» **Excerpted data**:

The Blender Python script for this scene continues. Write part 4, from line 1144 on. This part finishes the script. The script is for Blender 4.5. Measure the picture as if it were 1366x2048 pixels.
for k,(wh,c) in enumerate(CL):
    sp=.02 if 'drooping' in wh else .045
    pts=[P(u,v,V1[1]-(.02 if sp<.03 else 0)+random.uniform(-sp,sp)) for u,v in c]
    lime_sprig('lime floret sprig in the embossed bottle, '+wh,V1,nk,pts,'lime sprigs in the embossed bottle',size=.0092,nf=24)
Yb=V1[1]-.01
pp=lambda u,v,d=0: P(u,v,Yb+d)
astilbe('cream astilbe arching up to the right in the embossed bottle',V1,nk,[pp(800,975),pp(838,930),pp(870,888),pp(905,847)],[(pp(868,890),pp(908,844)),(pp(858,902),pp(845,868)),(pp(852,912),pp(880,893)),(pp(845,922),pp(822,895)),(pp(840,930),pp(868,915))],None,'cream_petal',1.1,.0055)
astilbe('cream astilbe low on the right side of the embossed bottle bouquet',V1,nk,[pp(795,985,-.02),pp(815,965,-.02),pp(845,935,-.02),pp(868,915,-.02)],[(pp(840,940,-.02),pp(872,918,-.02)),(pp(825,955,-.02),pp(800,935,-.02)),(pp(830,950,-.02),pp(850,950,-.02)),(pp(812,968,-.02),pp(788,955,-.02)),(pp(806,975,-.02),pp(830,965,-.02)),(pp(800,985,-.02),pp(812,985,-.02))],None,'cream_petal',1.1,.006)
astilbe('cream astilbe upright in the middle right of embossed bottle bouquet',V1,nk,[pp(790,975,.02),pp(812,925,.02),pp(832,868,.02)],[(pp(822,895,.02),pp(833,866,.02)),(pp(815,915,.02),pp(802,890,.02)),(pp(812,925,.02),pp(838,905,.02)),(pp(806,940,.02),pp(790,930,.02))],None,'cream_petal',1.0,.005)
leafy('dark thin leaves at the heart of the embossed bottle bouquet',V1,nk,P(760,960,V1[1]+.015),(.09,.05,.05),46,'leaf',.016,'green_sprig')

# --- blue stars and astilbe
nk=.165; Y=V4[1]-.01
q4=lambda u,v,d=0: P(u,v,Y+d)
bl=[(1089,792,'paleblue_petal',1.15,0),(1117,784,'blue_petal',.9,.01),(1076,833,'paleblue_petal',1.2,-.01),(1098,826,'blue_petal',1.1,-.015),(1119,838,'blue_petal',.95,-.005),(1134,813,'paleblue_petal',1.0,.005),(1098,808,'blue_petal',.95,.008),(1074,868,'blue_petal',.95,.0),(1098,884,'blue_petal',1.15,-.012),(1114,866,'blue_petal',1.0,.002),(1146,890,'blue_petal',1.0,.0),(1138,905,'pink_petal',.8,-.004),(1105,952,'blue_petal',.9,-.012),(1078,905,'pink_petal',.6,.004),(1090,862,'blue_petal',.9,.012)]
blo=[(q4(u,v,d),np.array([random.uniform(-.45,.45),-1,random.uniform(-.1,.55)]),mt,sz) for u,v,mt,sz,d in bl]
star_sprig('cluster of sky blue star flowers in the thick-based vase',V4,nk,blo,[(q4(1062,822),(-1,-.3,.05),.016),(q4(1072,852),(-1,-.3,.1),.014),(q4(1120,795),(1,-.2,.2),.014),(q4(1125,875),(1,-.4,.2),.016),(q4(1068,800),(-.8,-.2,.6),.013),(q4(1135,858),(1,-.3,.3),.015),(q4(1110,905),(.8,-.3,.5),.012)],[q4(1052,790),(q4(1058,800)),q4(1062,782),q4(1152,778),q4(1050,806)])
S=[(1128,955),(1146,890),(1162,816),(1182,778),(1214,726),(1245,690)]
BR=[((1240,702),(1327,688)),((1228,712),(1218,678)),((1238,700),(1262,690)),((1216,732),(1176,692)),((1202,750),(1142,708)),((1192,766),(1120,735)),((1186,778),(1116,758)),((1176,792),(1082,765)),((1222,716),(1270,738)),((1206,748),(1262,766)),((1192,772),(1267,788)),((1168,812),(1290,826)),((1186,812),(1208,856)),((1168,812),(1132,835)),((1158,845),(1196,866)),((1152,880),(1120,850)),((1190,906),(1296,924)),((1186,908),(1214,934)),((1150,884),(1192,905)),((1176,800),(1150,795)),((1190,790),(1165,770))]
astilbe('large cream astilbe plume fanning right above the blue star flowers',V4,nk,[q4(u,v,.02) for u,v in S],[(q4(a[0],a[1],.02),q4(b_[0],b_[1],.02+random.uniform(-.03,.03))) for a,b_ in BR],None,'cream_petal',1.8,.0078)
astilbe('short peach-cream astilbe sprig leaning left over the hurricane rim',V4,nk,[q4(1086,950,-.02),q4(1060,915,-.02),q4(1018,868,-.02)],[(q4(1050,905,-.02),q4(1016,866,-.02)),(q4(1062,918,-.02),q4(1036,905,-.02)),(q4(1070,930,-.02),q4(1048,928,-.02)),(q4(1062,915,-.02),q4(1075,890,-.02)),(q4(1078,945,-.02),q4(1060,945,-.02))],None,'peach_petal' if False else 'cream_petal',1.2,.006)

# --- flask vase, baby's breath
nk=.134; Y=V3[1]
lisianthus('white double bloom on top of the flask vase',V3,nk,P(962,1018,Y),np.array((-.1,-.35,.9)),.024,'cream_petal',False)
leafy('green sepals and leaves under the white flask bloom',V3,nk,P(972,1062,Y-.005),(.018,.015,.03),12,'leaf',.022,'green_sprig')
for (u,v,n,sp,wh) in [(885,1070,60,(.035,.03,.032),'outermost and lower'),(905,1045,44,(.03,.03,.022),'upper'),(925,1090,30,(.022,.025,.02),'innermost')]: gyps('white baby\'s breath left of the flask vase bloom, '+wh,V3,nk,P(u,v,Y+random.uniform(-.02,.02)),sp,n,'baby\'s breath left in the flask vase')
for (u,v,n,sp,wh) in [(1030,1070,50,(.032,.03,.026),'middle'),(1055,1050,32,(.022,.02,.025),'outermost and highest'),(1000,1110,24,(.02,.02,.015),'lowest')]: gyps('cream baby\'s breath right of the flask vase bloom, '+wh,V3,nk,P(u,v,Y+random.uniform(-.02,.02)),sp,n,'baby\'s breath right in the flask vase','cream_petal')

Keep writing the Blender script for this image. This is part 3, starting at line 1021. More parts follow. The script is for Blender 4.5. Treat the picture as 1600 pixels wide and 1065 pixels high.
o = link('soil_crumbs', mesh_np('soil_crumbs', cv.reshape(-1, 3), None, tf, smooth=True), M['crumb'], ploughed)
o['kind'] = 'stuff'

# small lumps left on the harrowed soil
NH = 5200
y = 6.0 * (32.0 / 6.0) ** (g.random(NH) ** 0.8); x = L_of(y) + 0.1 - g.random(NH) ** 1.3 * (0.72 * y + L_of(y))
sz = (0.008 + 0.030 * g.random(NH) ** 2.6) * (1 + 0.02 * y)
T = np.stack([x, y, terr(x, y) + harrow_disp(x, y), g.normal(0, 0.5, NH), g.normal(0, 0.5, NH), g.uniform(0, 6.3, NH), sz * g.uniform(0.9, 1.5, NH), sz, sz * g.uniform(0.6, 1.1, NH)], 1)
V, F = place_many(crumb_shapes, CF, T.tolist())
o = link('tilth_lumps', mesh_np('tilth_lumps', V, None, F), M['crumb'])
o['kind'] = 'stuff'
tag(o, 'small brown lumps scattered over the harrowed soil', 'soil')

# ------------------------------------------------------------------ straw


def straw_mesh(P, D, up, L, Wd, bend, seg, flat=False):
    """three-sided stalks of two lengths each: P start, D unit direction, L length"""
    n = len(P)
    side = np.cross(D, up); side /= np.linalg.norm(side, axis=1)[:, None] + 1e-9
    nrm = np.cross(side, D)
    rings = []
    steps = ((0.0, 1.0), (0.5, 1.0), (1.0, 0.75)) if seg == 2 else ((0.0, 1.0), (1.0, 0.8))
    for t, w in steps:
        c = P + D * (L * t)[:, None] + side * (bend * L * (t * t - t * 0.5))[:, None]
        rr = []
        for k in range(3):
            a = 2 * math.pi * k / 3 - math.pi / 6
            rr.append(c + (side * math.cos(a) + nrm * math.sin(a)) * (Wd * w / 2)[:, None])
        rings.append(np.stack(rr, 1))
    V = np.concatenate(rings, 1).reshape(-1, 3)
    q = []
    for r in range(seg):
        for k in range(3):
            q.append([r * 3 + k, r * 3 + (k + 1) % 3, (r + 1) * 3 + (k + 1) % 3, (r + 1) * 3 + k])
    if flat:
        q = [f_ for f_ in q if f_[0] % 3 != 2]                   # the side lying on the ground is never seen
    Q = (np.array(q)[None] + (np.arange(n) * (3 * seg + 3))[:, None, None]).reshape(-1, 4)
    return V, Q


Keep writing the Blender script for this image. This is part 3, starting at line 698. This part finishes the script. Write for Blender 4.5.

» **To be done**: Locate all lines in the listing above with the word "Write". Copy them.

» **Exercise response**:
The Blender Python script for this scene continues. Write part 4, from line 1144 on. This part finishes the script. The script is for Blender 4.5. Measure the picture as if it were 1366x2048 pixels.
Keep writing the Blender script for this image. This is part 3, starting at line 698. This part finishes the script. Write for Blender 4.5.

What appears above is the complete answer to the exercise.